__What is being asked__
Report each line of the data that has "from" somewhere in it.

"""

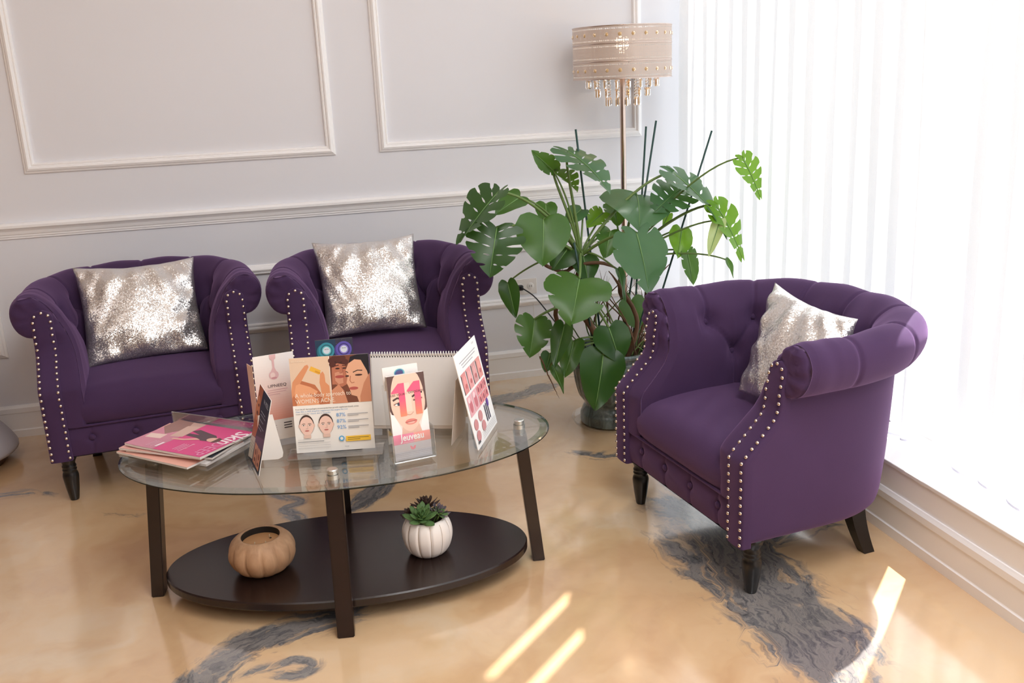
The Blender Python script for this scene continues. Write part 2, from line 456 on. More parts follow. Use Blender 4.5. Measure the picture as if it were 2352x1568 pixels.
# mouldings: a profile (depth from wall, height) run along the back wall or round a frame
def run_x(prof, x0, x1):
    V = [(x, -d, z) for x in (x0, x1) for d, z in prof]; n = len(prof)
    return V, grid_faces(2, n, cv=True, flip=True) + [tuple(range(n)), tuple(n + i for i in range(n))[::-1]]
def frame_run(x0, x1, z0, z1, prof):
    cs = [(x0, z0, 1, 1), (x1, z0, -1, 1), (x1, z1, -1, -1), (x0, z1, 1, -1)]; n = len(prof)
    V = [(x + sx * p, -d, z + sz * p) for x, z, sx, sz in cs for p, d in prof]
    return V, grid_faces(4, n, cu=True, cv=False, flip=True)
MP = [(0, 0), (0, .006), (.003, .010), (.008, .012), (.012, .018), (.020, .022), (.026, .020), (.029, .013), (.032, .013), (.034, .016), (.038, .015), (.041, .009), (.042, 0)]
MP = [(p, d) for p, d in MP]
for i, (x0, x1, z0, z1) in enumerate(((-1.005, 0.245, 1.111, 2.55), (0.434, 1.660, 1.111, 2.55), (-2.45, -1.195, 1.111, 2.55),
                                      (-1.005, 0.245, 0.3546, 0.659), (0.434, 1.660, 0.3546, 0.659), (-2.45, -1.195, 0.3546, 0.659))):
    v, f = frame_run(x0, x1, z0, z1, MP)
    struct('trim_%d' % (i + 2), (v, f), M['trim'])
rail = [(0, .853), (.007, .853), (.007, .860), (.011, .862), (.011, .868), (.014, .872), (.018, .885), (.024, .893), (.031, .899), (.031, .909), (.027, .914), (.020, .918), (0, .918)]
struct('trim_8', run_x(rail, -6.0, 1.845), M['trim'])
bb = [(0, 0), (.013, 0), (.013, .031), (.010, .0335), (.009, .036), (.009, .106), (.011, .109), (.013, .110), (.013, .130), (.008, .137), (.005, .1417), (0, .1417)]
struct('baseboard_back', run_x(bb, -6.0, XW), M['trim'])
V = [(XW - d, y, z) for y in (0.0, YE) for d, z in bb]; nb = len(bb)
struct('baseboard_right', (V, grid_faces(2, nb, cv=True)), M['trim'])

# window beyond the blinds
def window():
    root = tag(empty('window_1', (1.95, -2.8, ZS)), kind='structure')
    for nm, b in (('window_frame', (-.03, 2.74, 0.0, .03, 2.80, 2.92)), ('window_frame', (-.03, -2.80, 0.0, .03, -2.74, 2.92)),
                  ('window_frame', (-.03, -2.80, 0.0, .03, 2.80, 0.05)), ('window_frame', (-.03, -2.80, 2.86, .03, 2.80, 2.92))):
        v, f = box(*b, 0.004); obj(nm, v, f, M['trim'], root, smooth=False)
    v, f = box(-.004, -2.74, .05, .004, 2.74, 2.86); obj('pane', v, f, M['pane'], root, smooth=False)
window()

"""

__Solution to the problem__
The Blender Python script for this scene continues. Write part 2, from line 456 on. More parts follow. Use Blender 4.5. Measure the picture as if it were 2352x1568 pixels.
# mouldings: a profile (depth from wall, height) run along the back wall or round a frame